Take every line where the string "pixels" appears and copy it.

COLLECTED DATA:

┌────────

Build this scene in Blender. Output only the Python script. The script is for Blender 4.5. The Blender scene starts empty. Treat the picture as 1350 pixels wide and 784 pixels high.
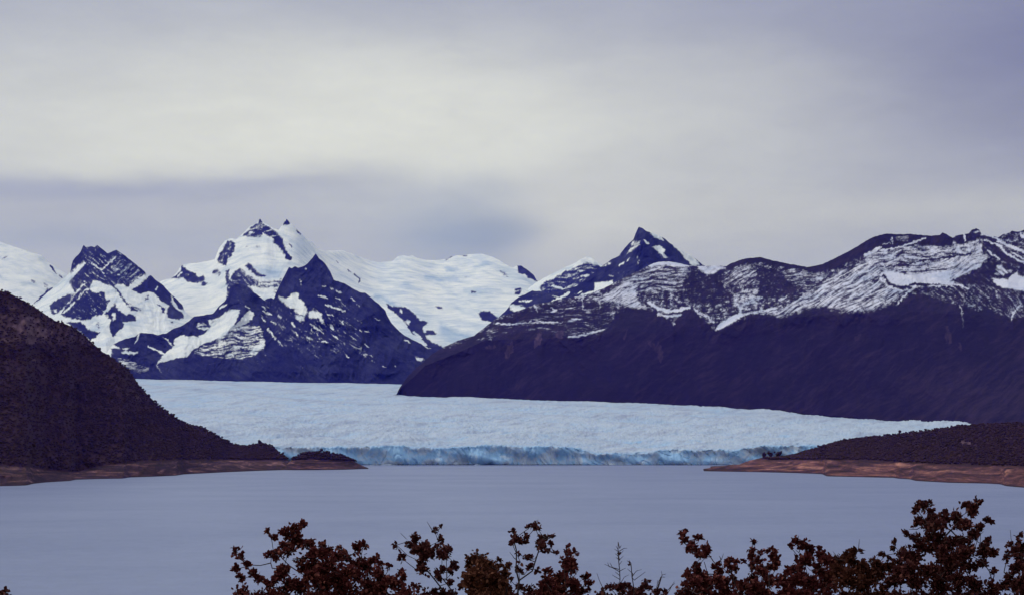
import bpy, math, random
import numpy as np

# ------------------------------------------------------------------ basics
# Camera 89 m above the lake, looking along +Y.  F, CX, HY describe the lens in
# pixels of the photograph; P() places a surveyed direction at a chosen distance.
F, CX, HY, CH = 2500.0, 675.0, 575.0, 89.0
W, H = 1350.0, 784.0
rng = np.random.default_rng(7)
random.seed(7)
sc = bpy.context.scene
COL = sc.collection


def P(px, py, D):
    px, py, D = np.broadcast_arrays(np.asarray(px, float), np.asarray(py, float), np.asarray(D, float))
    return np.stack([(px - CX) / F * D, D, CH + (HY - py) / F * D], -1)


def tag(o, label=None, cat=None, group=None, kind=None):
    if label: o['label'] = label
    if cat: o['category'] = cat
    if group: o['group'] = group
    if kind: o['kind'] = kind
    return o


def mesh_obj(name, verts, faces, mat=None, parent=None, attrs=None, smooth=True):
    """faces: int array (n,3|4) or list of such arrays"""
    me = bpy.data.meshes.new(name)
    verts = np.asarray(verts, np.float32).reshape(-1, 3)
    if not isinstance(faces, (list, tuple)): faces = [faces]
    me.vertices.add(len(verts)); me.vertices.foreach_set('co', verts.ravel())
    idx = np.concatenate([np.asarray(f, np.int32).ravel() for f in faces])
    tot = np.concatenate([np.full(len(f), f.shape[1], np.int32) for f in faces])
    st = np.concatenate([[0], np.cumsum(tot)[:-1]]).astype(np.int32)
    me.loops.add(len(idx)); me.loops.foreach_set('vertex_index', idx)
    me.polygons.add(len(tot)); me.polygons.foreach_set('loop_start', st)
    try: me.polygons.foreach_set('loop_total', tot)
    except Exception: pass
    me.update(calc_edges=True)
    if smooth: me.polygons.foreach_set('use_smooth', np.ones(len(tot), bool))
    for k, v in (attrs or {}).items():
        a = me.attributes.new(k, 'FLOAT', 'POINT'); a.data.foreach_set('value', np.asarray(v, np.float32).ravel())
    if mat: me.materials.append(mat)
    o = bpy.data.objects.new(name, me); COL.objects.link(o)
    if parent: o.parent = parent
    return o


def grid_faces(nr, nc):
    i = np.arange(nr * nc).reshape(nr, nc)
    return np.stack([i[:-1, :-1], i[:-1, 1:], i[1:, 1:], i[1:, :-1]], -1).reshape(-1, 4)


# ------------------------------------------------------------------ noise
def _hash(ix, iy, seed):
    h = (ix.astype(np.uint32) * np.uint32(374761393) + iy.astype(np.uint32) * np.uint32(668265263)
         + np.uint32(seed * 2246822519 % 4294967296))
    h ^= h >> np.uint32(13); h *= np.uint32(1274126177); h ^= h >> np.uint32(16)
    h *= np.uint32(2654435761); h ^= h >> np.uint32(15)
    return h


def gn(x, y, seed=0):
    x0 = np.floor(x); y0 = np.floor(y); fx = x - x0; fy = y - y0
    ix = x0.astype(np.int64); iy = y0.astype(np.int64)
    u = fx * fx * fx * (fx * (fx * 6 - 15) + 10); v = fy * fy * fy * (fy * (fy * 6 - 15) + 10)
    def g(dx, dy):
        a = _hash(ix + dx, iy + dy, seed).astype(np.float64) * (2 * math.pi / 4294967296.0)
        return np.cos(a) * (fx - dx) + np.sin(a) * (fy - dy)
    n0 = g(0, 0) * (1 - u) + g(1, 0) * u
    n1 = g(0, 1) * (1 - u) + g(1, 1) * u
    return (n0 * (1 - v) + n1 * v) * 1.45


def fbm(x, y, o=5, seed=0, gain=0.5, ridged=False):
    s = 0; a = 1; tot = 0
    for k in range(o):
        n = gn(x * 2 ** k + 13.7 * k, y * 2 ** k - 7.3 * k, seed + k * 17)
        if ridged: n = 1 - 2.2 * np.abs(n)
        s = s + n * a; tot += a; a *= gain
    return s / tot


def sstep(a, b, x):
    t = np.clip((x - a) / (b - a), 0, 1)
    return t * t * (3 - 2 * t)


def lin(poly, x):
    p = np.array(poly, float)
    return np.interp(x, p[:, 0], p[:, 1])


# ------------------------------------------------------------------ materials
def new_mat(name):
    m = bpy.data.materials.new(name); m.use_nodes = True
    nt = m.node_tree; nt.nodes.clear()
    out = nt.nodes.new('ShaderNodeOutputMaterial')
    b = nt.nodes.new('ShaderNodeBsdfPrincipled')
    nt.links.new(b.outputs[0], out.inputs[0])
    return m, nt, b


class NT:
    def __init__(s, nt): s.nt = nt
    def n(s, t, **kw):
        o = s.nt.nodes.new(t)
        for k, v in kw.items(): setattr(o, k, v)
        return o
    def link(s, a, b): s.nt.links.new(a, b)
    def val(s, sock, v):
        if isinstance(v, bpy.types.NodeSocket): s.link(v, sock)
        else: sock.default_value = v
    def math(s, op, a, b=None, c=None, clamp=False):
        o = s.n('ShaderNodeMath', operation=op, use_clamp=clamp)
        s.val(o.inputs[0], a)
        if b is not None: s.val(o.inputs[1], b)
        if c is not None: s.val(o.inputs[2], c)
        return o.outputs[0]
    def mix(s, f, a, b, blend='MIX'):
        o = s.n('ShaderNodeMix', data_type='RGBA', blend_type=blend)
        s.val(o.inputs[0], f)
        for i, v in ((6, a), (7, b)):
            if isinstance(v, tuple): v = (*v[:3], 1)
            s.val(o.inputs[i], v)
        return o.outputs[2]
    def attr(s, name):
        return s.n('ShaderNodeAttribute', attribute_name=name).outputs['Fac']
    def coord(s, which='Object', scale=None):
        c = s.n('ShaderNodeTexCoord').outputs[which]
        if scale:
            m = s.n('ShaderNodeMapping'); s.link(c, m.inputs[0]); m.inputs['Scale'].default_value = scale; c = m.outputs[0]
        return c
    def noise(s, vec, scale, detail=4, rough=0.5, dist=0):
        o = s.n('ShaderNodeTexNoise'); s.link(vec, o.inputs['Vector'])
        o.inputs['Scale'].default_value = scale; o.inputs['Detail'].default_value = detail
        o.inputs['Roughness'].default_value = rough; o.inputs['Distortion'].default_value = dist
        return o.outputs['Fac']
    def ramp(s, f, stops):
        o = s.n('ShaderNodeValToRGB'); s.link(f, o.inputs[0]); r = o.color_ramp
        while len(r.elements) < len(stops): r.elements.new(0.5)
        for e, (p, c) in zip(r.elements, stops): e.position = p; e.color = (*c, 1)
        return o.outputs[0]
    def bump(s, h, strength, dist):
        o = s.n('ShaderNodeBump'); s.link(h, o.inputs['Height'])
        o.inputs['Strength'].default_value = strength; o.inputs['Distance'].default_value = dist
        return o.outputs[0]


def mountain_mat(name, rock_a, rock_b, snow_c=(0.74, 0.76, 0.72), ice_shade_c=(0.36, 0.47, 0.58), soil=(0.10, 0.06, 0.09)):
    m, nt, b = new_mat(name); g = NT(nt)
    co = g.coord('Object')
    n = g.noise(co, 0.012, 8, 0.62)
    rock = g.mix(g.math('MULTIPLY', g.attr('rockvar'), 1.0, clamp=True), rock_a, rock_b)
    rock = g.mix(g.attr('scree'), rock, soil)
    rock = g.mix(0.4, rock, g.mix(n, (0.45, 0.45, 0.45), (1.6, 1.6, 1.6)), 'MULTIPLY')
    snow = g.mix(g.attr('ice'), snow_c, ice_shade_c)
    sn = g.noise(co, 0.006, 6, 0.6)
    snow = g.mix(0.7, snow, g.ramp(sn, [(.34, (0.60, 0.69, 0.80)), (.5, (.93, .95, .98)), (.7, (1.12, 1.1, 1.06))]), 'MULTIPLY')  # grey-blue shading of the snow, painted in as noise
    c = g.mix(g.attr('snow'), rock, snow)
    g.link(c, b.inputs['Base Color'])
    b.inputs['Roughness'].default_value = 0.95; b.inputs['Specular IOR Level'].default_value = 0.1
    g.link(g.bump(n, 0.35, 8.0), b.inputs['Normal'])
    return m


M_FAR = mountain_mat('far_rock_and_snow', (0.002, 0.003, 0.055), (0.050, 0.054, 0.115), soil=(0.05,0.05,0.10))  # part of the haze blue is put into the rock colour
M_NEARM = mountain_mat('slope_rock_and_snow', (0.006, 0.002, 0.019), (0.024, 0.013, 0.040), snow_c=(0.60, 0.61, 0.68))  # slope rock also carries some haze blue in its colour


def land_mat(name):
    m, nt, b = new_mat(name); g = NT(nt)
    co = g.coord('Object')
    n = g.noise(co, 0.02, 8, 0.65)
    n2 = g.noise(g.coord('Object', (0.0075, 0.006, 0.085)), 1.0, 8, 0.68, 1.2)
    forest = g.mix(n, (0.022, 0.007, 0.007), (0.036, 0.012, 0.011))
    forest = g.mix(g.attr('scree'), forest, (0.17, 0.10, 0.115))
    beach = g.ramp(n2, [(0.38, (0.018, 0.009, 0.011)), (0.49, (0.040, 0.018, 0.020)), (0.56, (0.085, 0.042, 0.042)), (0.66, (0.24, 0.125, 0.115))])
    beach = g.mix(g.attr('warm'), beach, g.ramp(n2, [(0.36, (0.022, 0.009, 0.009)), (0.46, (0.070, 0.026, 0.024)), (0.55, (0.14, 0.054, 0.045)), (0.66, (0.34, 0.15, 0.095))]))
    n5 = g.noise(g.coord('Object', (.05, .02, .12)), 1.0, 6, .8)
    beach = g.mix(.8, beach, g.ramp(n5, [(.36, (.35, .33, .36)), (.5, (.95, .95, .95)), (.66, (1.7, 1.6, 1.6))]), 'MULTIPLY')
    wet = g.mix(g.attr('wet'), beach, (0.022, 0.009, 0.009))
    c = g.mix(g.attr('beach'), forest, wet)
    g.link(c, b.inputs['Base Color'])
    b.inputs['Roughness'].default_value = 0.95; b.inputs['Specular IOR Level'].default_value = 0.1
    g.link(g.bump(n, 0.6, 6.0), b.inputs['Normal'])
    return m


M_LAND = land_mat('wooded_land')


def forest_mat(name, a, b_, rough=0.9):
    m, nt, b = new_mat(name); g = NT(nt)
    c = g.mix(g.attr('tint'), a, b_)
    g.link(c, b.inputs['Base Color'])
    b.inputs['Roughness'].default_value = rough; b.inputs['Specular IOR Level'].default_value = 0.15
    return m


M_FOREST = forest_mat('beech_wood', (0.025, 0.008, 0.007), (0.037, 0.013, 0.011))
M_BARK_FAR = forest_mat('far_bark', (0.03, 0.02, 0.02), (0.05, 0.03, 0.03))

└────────

WRITTEN ANSWER:
Build this scene in Blender. Output only the Python script. The script is for Blender 4.5. The Blender scene starts empty. Treat the picture as 1350 pixels wide and 784 pixels high.
# pixels of the photograph; P() places a surveyed direction at a chosen distance.